Though the answers to these questions may be complicated, subjective, and hard to generalize, it can be theorized that gender roles may have had a strong influence. Current literature on femininity suggests that in Western culture there are socially determined and endorsed facets of gender, which one may conform to in varying degrees (Mahlik et al., 2005). In Mahalik and colleagues’ (2005) factor analysis of feminine norms, they found eight distinct components of societally deemed feminine norms. Included in these norms are traits such as modesty, fidelity, and being nice in relationships. In contrast, literature reports masculine norms as importance of winning, primacy of work, pursuit of status, and power over women (Mahalik et al., 2003). While all persons’ reading this blog are aware that many women can, and do, make work and status a priority (and men can, and do, value emotional relationships), current research supports that American culture and society endorses a gendered association with these traits and priorities. Furthermore, children grow up expecting that to represent their identified gender, they must follow these rules. Little girls may believe that they should prioritize their relationships with others more than work and winning; little boys may believe their pursuit of status in a classroom and grades should take priority over friends. Worse yet, they may be trained to believe that in order to “be a man”, they must be better than women, no matter what it takes.

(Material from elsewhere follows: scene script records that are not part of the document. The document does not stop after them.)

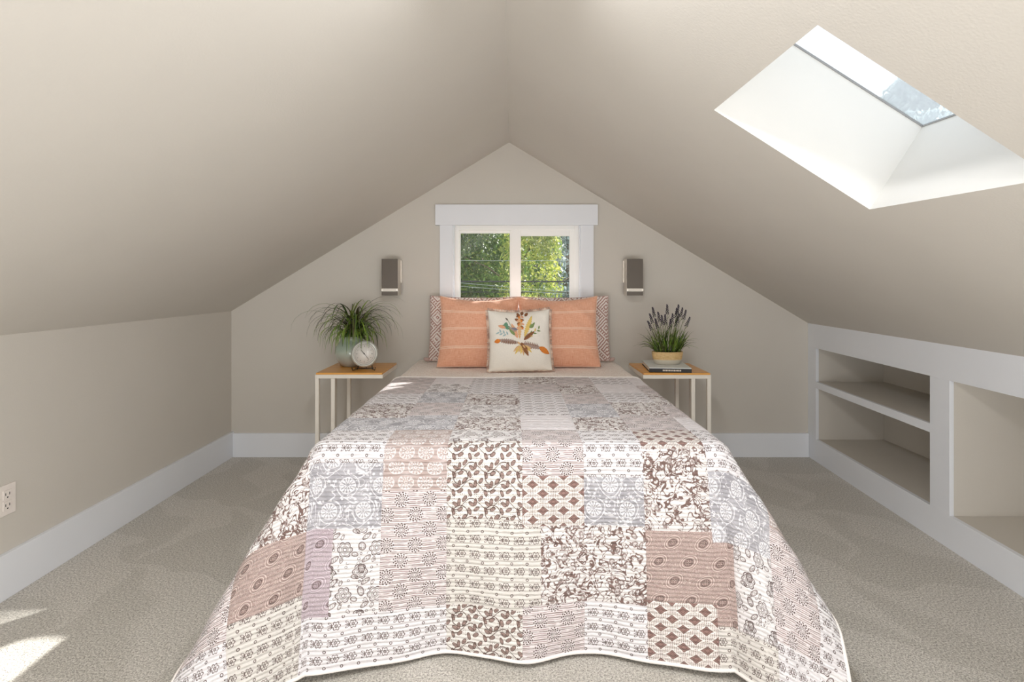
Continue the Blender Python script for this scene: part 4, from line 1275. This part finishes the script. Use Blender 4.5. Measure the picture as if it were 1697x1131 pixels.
M_wire = simple('black_power_cable', (40, 44, 50), .6); M_wire2 = simple('pale_telephone_wire', (158, 168, 162), .6)
def wire(y, z0, z1, r, mat, lab, sag=.08):
    P_ = [(-7 + 14 * i / 24, y, z0 + (z1 - z0) * i / 24 - sag * math.sin(PI * i / 24)) for i in range(25)]
    return tag(MB().tube(P_, r, 6).build('power_cable' if mat is M_wire else 'telephone_wire', mat), lab, 'cable', 'overhead wires crossing outside the window')
wire(9.5, 1.28, 1.28, .014, M_wire, 'thick black overhead cable crossing outside the window')
wire(9.6, 1.09, 1.09, .010, M_wire, 'thinner black overhead cable below the thick one outside')
wire(9.3, 1.77, .59, .0045, M_wire2, 'pale wire sloping down to the right just under the thick cable')
wire(9.25, 1.65, .61, .0045, M_wire2, 'lowest pale wire sloping down to the right outside the window')
wire(9.4, 1.66, 1.64, .005, M_wire2, 'thin pale wire crossing the trees highest up outside the window')
# neighbour's roof gable at the bottom of the right pane
nb = thing('neighbour_house', 'small pale roof gable low in the right window pane', 'house', (1.25, 14.8, -4))
MB().hexa([(-2, 0, 0), (2, 0, 0), (2, 2, 0), (-2, 2, 0), (-2, 0, 3.6), (2, 0, 3.6), (2, 2, 3.6), (-2, 2, 3.6)]).build('house_wall', simple('pale_siding', (206, 204, 198), .8), nb)
gm = MB()
gm.hexa([(-2.2, -.2, 3.62), (0, -.2, 4.55), (0, 2.2, 4.55), (-2.2, 2.2, 3.62), (-2.2, -.2, 3.72), (0, -.2, 4.67), (0, 2.2, 4.67), (-2.2, 2.2, 3.72)])
gm.hexa([(0, -.2, 4.55), (2.2, -.2, 3.62), (2.2, 2.2, 3.62), (0, 2.2, 4.55), (0, -.2, 4.67), (2.2, -.2, 3.72), (2.2, 2.2, 3.72), (0, 2.2, 4.67)])
gm.build('roof', simple('grey_shingle_roof', (170, 170, 170), .9, noise=.1, scale=20), nb)
g = MB().box(-40, 40, 4.5, 60, -4.1, -4.0).build('floor_outside', simple('outdoor_lawn', (96, 112, 66), .95, noise=.2, scale=.8)); g.name = 'ground'; g['kind'] = 'structure'
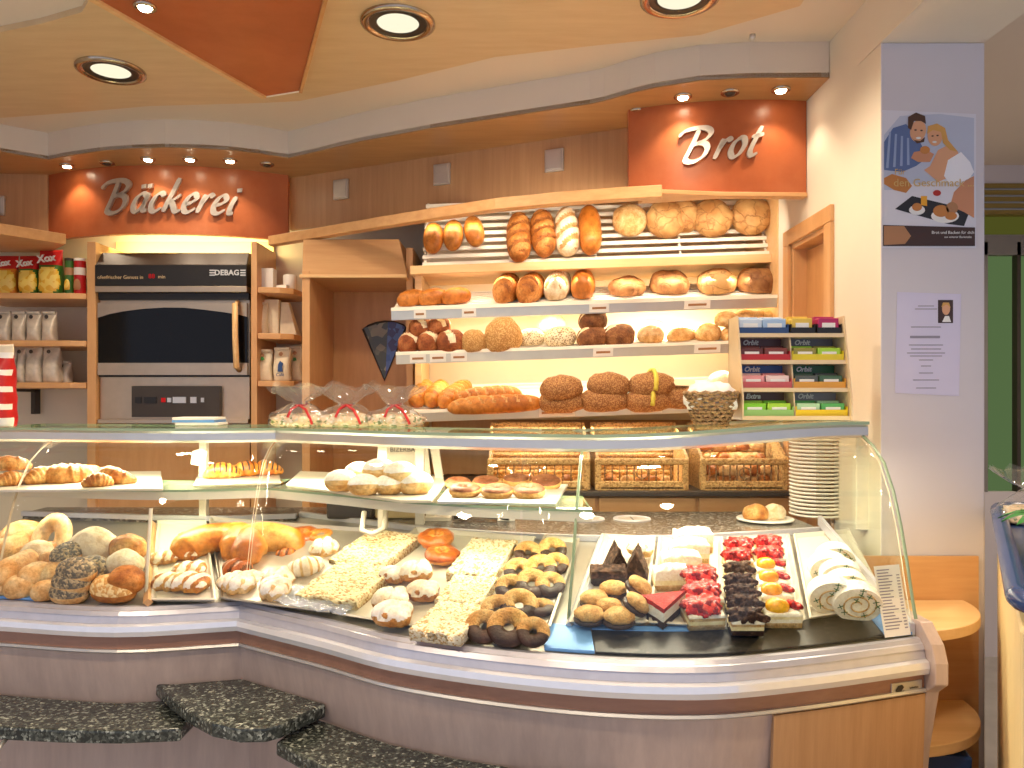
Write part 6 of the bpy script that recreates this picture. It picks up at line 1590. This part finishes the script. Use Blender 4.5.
for px, lb in ((632, 'round steel-rimmed opening in the stone ledge, nearer the plates'), (586, 'round steel-rimmed opening in the ledge seen through the glass divider')):
    p = atz(px, 519, zl_)
    o = MB().lathe([(.066, 0), (.064, .004), (.052, .004), (.050, .001)], 32, 0, cap=False).build('waste_ring', 'steel', None, (p.x, p.y, zl_ + .0003), smooth=True)
    MB().lathe([(.051, .0012), (.0, .0008)], 32, 0, cap=False).build('flap', 'tray_steel', o)
    MB().box((0, .0, .0016), (.004, .09, .001)).build('slot', 'black', o)
    tag(o, lb, 'chute ring', 'chute rings in the ledge')
# cream machine and cards behind the doughnuts
p = at(402, 470, 2.80)
e = empty('scale', (p.x, 2.80, zl_), label='cream shop scale with dark lettering behind the sugared doughnuts', cat='scale')
MB().box((0, 0, .06), (.17, .16, .12)).build('body', 'cream_paint', e, bevel=.01); MB().box((0, .04, .20), (.158, .05, .165)).build('display_head', 'white_metal', e, bevel=.008)
text('lettering', 'BIZERBA', .024, 'dark', e, (.0, .0135, .235), extrude=.0006)
p = at(430, 470, 2.72)
m = MB(); m.hexa([(-.01, 0, 0), (.02, 0, 0), (.02, .02, 0), (-.01, .02, 0), (-.045, 0, .28), (-.01, 0, .28), (-.01, .02, .28), (-.045, .02, .28)]); m.hexa([(.045, 0, 0), (.07, 0, 0), (.07, .02, 0), (.045, .02, 0), (.0, 0, .26), (.03, 0, .26), (.03, .02, .26), (.0, .02, .26)])
m.box((.03, .01, .006), (.09, .08, .012)); tag(m.build('bag_stand', 'white_metal', None, (p.x, 2.70, zl_)), 'pale metal stand with two slanting legs beside the cream scale', 'stand')
p = at(506, 521, 2.62)
m = MB(); m.hexa([(-.03, 0, 0), (.03, 0, 0), (.03, .03, 0), (-.03, .03, 0), (-.026, .012, .028), (.032, .012, .032), (.032, .014, .032), (-.026, .014, .028)]); tag(m.build('note_card', 'white', None, (p.x, 2.66, zl_ + .001)), 'small white card on the stone ledge behind the crumble cake', 'card')
p = at(480, 522, 2.7)
m = MB(); m.tube([(-.09, 0, .012), (-.02, .02, .02), (.05, 0, .014), (.10, -.02, .012)], .010, 8); m.tube([(-.08, .03, .012), (.0, .03, .022), (.09, .0, .012)], .009, 8)
tag(m.build('serving_tongs', 'black', None, (p.x, 2.68, zl_ + .001), smooth=True), 'black serving tongs on the stone ledge behind the crumble cake', 'tongs')
p = at(352, 515, 2.75)
m = MB(); m.box((0, 0, .03), (.16, .10, .06)); o = m.build('tool_tray', 'dark', None, (p.x, 2.75, zl_ + .001), bevel=.01); MB().box((.02, -.01, .066), (.08, .06, .012), rot=Euler((.1, .1, .4)).to_matrix()).build('bag_stack', 'film', o)
tag(o, 'dark tray of clear bags under the glass shelf, behind the almond cake', 'tray')
p = at(200, 458, 2.74)
m = MB(); m.plate([(-.028, 0, -.022), (.020, 0, -.030), (.030, 0, .022), (.012, 0, .034), (-.022, 0, .024)], (0, -1, 0), .002); m.build('price_card', 'white', None, (p.x - .005, 2.742, p.z))
tag(bpy.data.objects['price_card.001'] if 'price_card.001' in bpy.data.objects else bpy.data.objects['price_card'], 'white price card hanging on the pale post above the strudel', 'card')
# ------------------------------------------------------------------ on the glass counter top
zt0 = 1.3095
def ctop(px, Y): x = (px - CX) * Y / F_PX; return Vector((x, Y, zt0 + rise(x)))
# magazines
p = ctop(201, 2.80)
for i in range(3):
    tag(MB().box((rnd.uniform(-.006, .006), 0, .005), (.15, .11, .009)).build('magazine', ['white', 'sky_blue', 'white'][i], None, (p.x, p.y, zt0 + .001 + i * .0095), (0, 0, R(rnd.uniform(-4, 4))), bevel=.001), ['magazine at the bottom of the little pile on the counter top', 'bluish magazine in the middle of the little pile on the counter top', 'white magazine on top of the little pile on the counter top'][i], 'magazine', 'magazines in front of the oven')
# red and white bag at the left edge
p = ctop(-4, 2.66)
def rmf(u, v): return 1 if ((v * 5.2) % 1 < .38 and .52 < u < .98) else (2 if v > .82 else 0)
o = bag('sweets_bag', .12, .10, .28, ['red', 'white', 'paper_bag'], rmf, nv=30); o.location = (p.x, p.y, zt0 + .001); tag(o, 'tall red and white bag at the left edge of the counter top', 'bag')
# cellophane gift bags
M['treat'] = speckle('wrapped_cookies', (240, 232, 214), (126, 140, 84), 110, .16, .4, .6, (226, 200, 160))
def gift(px, label, rb, Y=2.72, sc=1.0):
    wide = 1.3
    p = ctop(px, Y)
    e = empty('gift_bag', p, label=label, cat='gift bag', group='cellophane gift bags on the counter top')
    e.scale = (sc, sc, sc * .82)
    bl = blob('cookies', ['treat'], .185, .13, .055, 2.6, 30, 22, seed=px, nz=.3, ns=45); PROTO.remove(bl); COL.objects.link(bl); bl.parent = e
    def fn(u, v):
        g = 2 * PI * u
        if v < .55: r = .085 * math.cos((v / .55 - .25) * 1.75); z = .09 * v / .55
        else: r = .012 + .075 * (v - .55) / .45; z = .09 + .08 * (v - .55) / .45
        q = Vector((r * wide * math.cos(g), r * .8 * math.sin(g), z))
        return q * (1 + .16 * noise.noise(Vector((math.cos(g) * 3, math.sin(g) * 3, v * 5 + px)))) + Vector((0, 0, .03 * noise.noise(Vector((g * 1.3, v * 3, px))) * v))
    MB().grid(fn, 40, 22, cu=True).build('cellophane', 'cello', e, smooth=True)
    m = MB(); m.tube([(.016 * math.cos(2 * PI * i / 12), .014 * math.sin(2 * PI * i / 12), .088) for i in range(12)], .004, 6, closed=True)
    m.tube([(0, -.016, .088), (.03, -.04, .07), (.05, -.06, .035), (.06, -.07, .01)], .005, 6); m.tube([(0, -.016, .088), (-.02, -.04, .07), (-.025, -.065, .04)], .005, 6)
    m.build('ribbon', rb, e, smooth=True)
gift(300, 'gift bag of cookies in cellophane, left of three', 'red'); gift(347, 'gift bag of cookies in cellophane, middle of three', 'red'); gift(395, 'gift bag of cookies in cellophane, right of three', 'red')
# wicker basket with white napkins
p = ctop(711, 2.36)
e = empty('bread_basket', p, label='small round wicker basket with white paper bags, on the counter top', cat='basket')
m = MB()
for i in range(9):
    t = i / 8; r = .048 + .030 * t ** .8; z = .006 + .088 * t
    m.tube([(r * math.cos(2 * PI * j / 28), r * math.sin(2 * PI * j / 28), z + .0025 * (1 if (j + i) % 2 else -1)) for j in range(28)], .0062, 6, closed=True)
m.build('woven_wall', 'wicker_dark', e, smooth=True)
MB().lathe([(.050, 0), (.050, .006)], 24, 0).build('basket_base', 'wicker_dark', e)
bl = blob('paper_bags', ['white'], .148, .13, .085, 3, 34, 26, seed=9, nz=.22, ns=26); PROTO.remove(bl); COL.objects.link(bl); bl.parent = e; bl.location = (0, 0, .045)
# sweets rack
Y = 2.33; pL, pR = ctop(741, Y), ctop(849, Y); w = pR.x - pL.x; xm = (pL.x + pR.x) / 2; zb = max(pL.z, pR.z) + .001
e = empty('sweets_rack', (xm, Y, zb), label='stepped clear rack of chewing gum and sweets on the counter top', cat='rack')
M['acryl'] = plain('acrylic_cream', (226, 200, 160), .25)
for s_ in (-1, 1): MB().plate([(s_ * w / 2, -.015, 0), (s_ * w / 2, .135, 0), (s_ * w / 2, .135, .315), (s_ * w / 2, .04, .315), (s_ * w / 2, -.015, .07)], (1, 0, 0), .004).build('side_panel', 'acryl', e)
MB().plate([(.0, -.0, 0), (.0, .132, 0), (.0, .132, .26), (.0, .05, .26)], (1, 0, 0), .004).build('divider', 'acryl', e)
lv = [(0.0, 0.0), (.084, .014), (.168, .028), (.250, .042)]
for z, y in lv: MB().box((0, y + .04, z + .002), (w - .004, .095, .004)).build('tier', 'acryl', e); MB().box((0, y - .008, z + .006), (w, .003, .012)).build('tier_lip', 'acryl', e)
MB().box((0, .133, .156), (w, .004, .312)).build('back_panel', 'acryl', e)
def colr(name, c): 
    if name not in M: M[name] = plain(name, c, .35, var=.03)
    return name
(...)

It’s possible that the anecdote I was told is truly rooted in friendship: a girl wanted to help her struggling classmate who took advantage in a moment of weakness. However, even if this is true, it still suggests the primacy of traits expected across gender. Though the female student had a strong academic background, she risked her status in order to better care for her friendship. In contrast, the male student sought help through an interpersonal relationship, but then jeopardized it in order to gain academic status, win, and worst of all, demonstrate power by forcing her to take a zero while he obtained full credit. While instances such as these may be more innocuous in a middle school classroom, they have dangerous implications for adulthood. Imagine the same scenario in academia or an office. The implications may further explain gender discrepancies among CEO’s and STEM professionals.

The ultimate question becomes: What can we do? Gender norms are not inherently evil; generally speaking, they are all positive attributes. However, reinforcement of rigid gendered scripts in children may further promote issues such as these, let alone further confusion for those outside the gender binary. Rather, stories such as these promote the importance of avoiding gender-based compliments, instructions, and microaggressions. Greater praise for female students when they are helpful than when they earn a good grade further promotes this primacy of norms, as does ignoring male insubordination if it is not violent. What message does it send that at the end of the class, the female student was the one being questioned regarding insubordination, while the male’s motives were assumed? Ultimately, in order to prevent further gender inequality in the adult world, it’s going to need to be tackled in grade school.

Mahalik, J.R., Morray, E.B., Coonerty-Femiano, A., Ludlow, L.H., Slattery, S.M., & Smiler, A.   (2005). Development of the conformity to feminine norms inventory. Sex Roles, 52(7/8).

Mahalik, J.R., Locke, B.D., Ludlow, L.H., Diemer, M.A., Scott, R.P.J., Gottfried, M., & Freitas,             G. (2003). Development of the conformity to masculine norms inventory. Psychology of        Men and Masculinity, 4(1), 3-25.